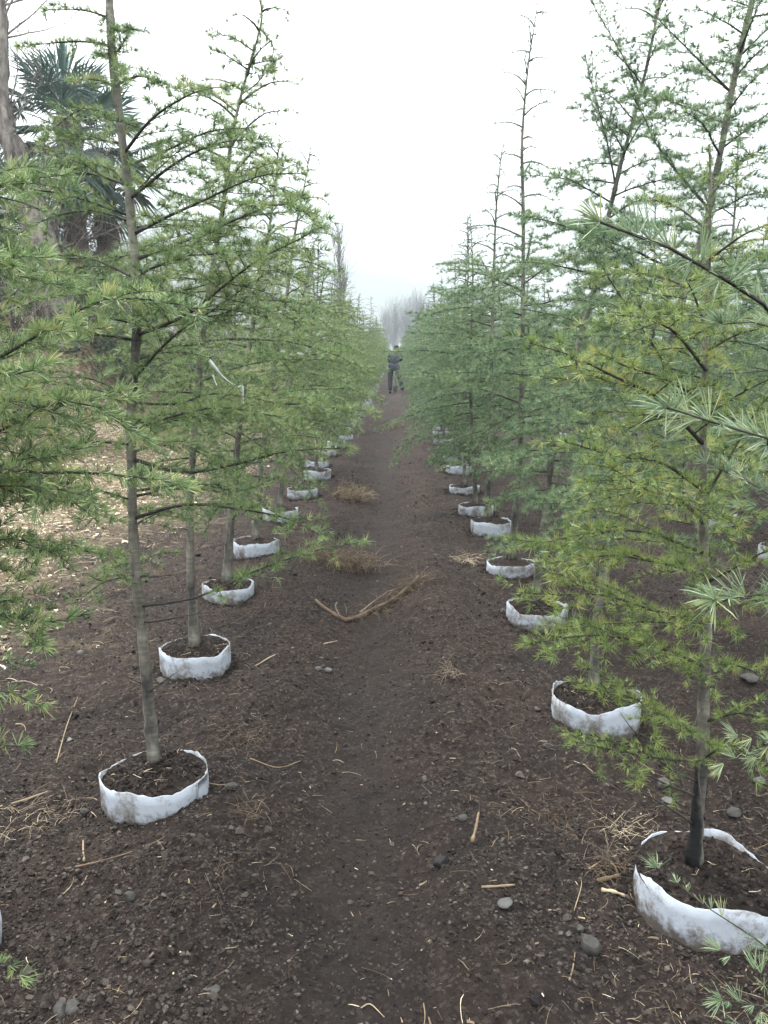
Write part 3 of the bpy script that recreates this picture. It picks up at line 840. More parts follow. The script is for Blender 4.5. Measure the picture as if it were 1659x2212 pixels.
cedar('cedar beside the camera at the left edge, only its branches reaching into the picture', t0, 0.034, 13, ROW_L, zlo=0.65, Lmax=0.6, per_m=10, limbs=limbs0, hero=True,
      nmat=N_LEFT, m=12, spur=0.0088, second=0.043, nlen=0.034, nwid=0.0016, skip=lambda z, a: not (1.3 < a < 4.6), dead=0, tone=0.06, kite=True)

# right one
tr1, YR1 = based([(1497, 1852), (1515, 1650), (1522, 1480), (1525, 1300), (1520, 1120), (1518, 950), (1522, 800), (1528, 640), (1532, 500), (1535, 400), (1532, 312)], 1499, 1856)
limbsR1 = [
    px([(1522, 1195), (1400, 1150, -.1), (1280, 1150, -.15), (1180, 1170, -.2), (1105, 1165, -.2)], YR1),
    px([(1524, 1240), (1420, 1215, -.15), (1320, 1200, -.2), (1200, 1215, -.25)], YR1),
    px([(1524, 1350), (1420, 1320, -.1), (1300, 1285, -.2), (1200, 1285, -.25), (1128, 1280, -.3)], YR1),
    px([(1522, 1440), (1430, 1400, -.1), (1330, 1375, -.2), (1240, 1375, -.25), (1148, 1392, -.3)], YR1),
    px([(1518, 1590), (1440, 1550, -.1), (1360, 1505, -.2), (1275, 1492, -.25)], YR1),
    px([(1514, 1645), (1440, 1640, -.1), (1350, 1625, -.15), (1242, 1602, -.2)], YR1),
    px([(1516, 1640), (1580, 1610, -.1), (1640, 1660, -.15)], YR1), px([(1520, 1560), (1600, 1540, -.1), (1680, 1560, -.15), (1760, 1560, -.15)], YR1),
    px([(1520, 1060), (1430, 1000, -.15), (1330, 985, -.25), (1225, 955, -.35)], YR1),
    px([(1520, 1130), (1470, 1080, -.2), (1400, 1060, -.3), (1320, 1010, -.4)], YR1),
    px([(1520, 960), (1420, 860, -.15), (1320, 810, -.25), (1240, 770, -.3), (1150, 742, -.35)], YR1),
    px([(1522, 870), (1440, 820, -.1), (1350, 790, -.15), (1290, 760, -.2)], YR1),
    px([(1525, 800), (1460, 720, -.2), (1400, 690, -.3), (1330, 680, -.4)], YR1),
    px([(1528, 720), (1500, 640, -.25), (1480, 600, -.35)], YR1), px([(1530, 640), (1430, 600, .1), (1330, 590, .2), (1270, 610, .2)], YR1),
    px([(1524, 760), (1600, 720, -.1), (1700, 700, -.2)], YR1), px([(1522, 900), (1600, 850, -.1), (1700, 800, -.2)], YR1),
    px([(1520, 1080), (1580, 980, -.05), (1640, 880, -.1), (1720, 800, -.1)], YR1),
    px([(1525, 1260), (1600, 1220, -.1), (1660, 1190, -.15), (1760, 1180, -.2)], YR1),
    px([(1524, 1320), (1590, 1290, -.2), (1680, 1310, -.3)], YR1), px([(1522, 1420), (1600, 1440, -.1), (1700, 1480, -.15)], YR1),
    px([(1532, 500), (1450, 440, .1), (1380, 430, .15)], YR1), px([(1534, 420), (1580, 370, .1), (1620, 340, .1)], YR1),
    px([(1532, 560), (1620, 500, -.1), (1720, 470, -.1)], YR1),
    (px([(1500, 1780), (1420, 1730, -.05), (1330, 1690, -.1), (1270, 1680, -.1)], YR1), dict(leaf=0, r=0.0045)),
    (px([(1505, 1720), (1430, 1690, -.05), (1340, 1640, -.1), (1270, 1600, -.12)], YR1), dict(leaf=0, r=0.004)),
    (px([(1508, 1690), (1440, 1655, -.05), (1370, 1580, -.1), (1340, 1540, -.12)], YR1), dict(leaf=0, r=0.004)),
]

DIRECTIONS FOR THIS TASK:
Output each line exactly; omit every picture.

TASK RESPONSE:
Write part 3 of the bpy script that recreates this picture. It picks up at line 840. More parts follow. The script is for Blender 4.5. Measure the picture as if it were 1659x2212 pixels.
cedar('cedar beside the camera at the left edge, only its branches reaching into the picture', t0, 0.034, 13, ROW_L, zlo=0.65, Lmax=0.6, per_m=10, limbs=limbs0, hero=True,
      nmat=N_LEFT, m=12, spur=0.0088, second=0.043, nlen=0.034, nwid=0.0016, skip=lambda z, a: not (1.3 < a < 4.6), dead=0, tone=0.06, kite=True)

# right one
tr1, YR1 = based([(1497, 1852), (1515, 1650), (1522, 1480), (1525, 1300), (1520, 1120), (1518, 950), (1522, 800), (1528, 640), (1532, 500), (1535, 400), (1532, 312)], 1499, 1856)
limbsR1 = [
    px([(1522, 1195), (1400, 1150, -.1), (1280, 1150, -.15), (1180, 1170, -.2), (1105, 1165, -.2)], YR1),
    px([(1524, 1240), (1420, 1215, -.15), (1320, 1200, -.2), (1200, 1215, -.25)], YR1),
    px([(1524, 1350), (1420, 1320, -.1), (1300, 1285, -.2), (1200, 1285, -.25), (1128, 1280, -.3)], YR1),
    px([(1522, 1440), (1430, 1400, -.1), (1330, 1375, -.2), (1240, 1375, -.25), (1148, 1392, -.3)], YR1),
    px([(1518, 1590), (1440, 1550, -.1), (1360, 1505, -.2), (1275, 1492, -.25)], YR1),
    px([(1514, 1645), (1440, 1640, -.1), (1350, 1625, -.15), (1242, 1602, -.2)], YR1),
    px([(1516, 1640), (1580, 1610, -.1), (1640, 1660, -.15)], YR1), px([(1520, 1560), (1600, 1540, -.1), (1680, 1560, -.15), (1760, 1560, -.15)], YR1),
    px([(1520, 1060), (1430, 1000, -.15), (1330, 985, -.25), (1225, 955, -.35)], YR1),
    px([(1520, 1130), (1470, 1080, -.2), (1400, 1060, -.3), (1320, 1010, -.4)], YR1),
    px([(1520, 960), (1420, 860, -.15), (1320, 810, -.25), (1240, 770, -.3), (1150, 742, -.35)], YR1),
    px([(1522, 870), (1440, 820, -.1), (1350, 790, -.15), (1290, 760, -.2)], YR1),
    px([(1525, 800), (1460, 720, -.2), (1400, 690, -.3), (1330, 680, -.4)], YR1),
    px([(1528, 720), (1500, 640, -.25), (1480, 600, -.35)], YR1), px([(1530, 640), (1430, 600, .1), (1330, 590, .2), (1270, 610, .2)], YR1),
    px([(1524, 760), (1600, 720, -.1), (1700, 700, -.2)], YR1), px([(1522, 900), (1600, 850, -.1), (1700, 800, -.2)], YR1),
    px([(1520, 1080), (1580, 980, -.05), (1640, 880, -.1), (1720, 800, -.1)], YR1),
    px([(1525, 1260), (1600, 1220, -.1), (1660, 1190, -.15), (1760, 1180, -.2)], YR1),
    px([(1524, 1320), (1590, 1290, -.2), (1680, 1310, -.3)], YR1), px([(1522, 1420), (1600, 1440, -.1), (1700, 1480, -.15)], YR1),
    px([(1532, 500), (1450, 440, .1), (1380, 430, .15)], YR1), px([(1534, 420), (1580, 370, .1), (1620, 340, .1)], YR1),
    px([(1532, 560), (1620, 500, -.1), (1720, 470, -.1)], YR1),
    (px([(1500, 1780), (1420, 1730, -.05), (1330, 1690, -.1), (1270, 1680, -.1)], YR1), dict(leaf=0, r=0.0045)),
    (px([(1505, 1720), (1430, 1690, -.05), (1340, 1640, -.1), (1270, 1600, -.12)], YR1), dict(leaf=0, r=0.004)),
    (px([(1508, 1690), (1440, 1655, -.05), (1370, 1580, -.1), (1340, 1540, -.12)], YR1), dict(leaf=0, r=0.004)),
]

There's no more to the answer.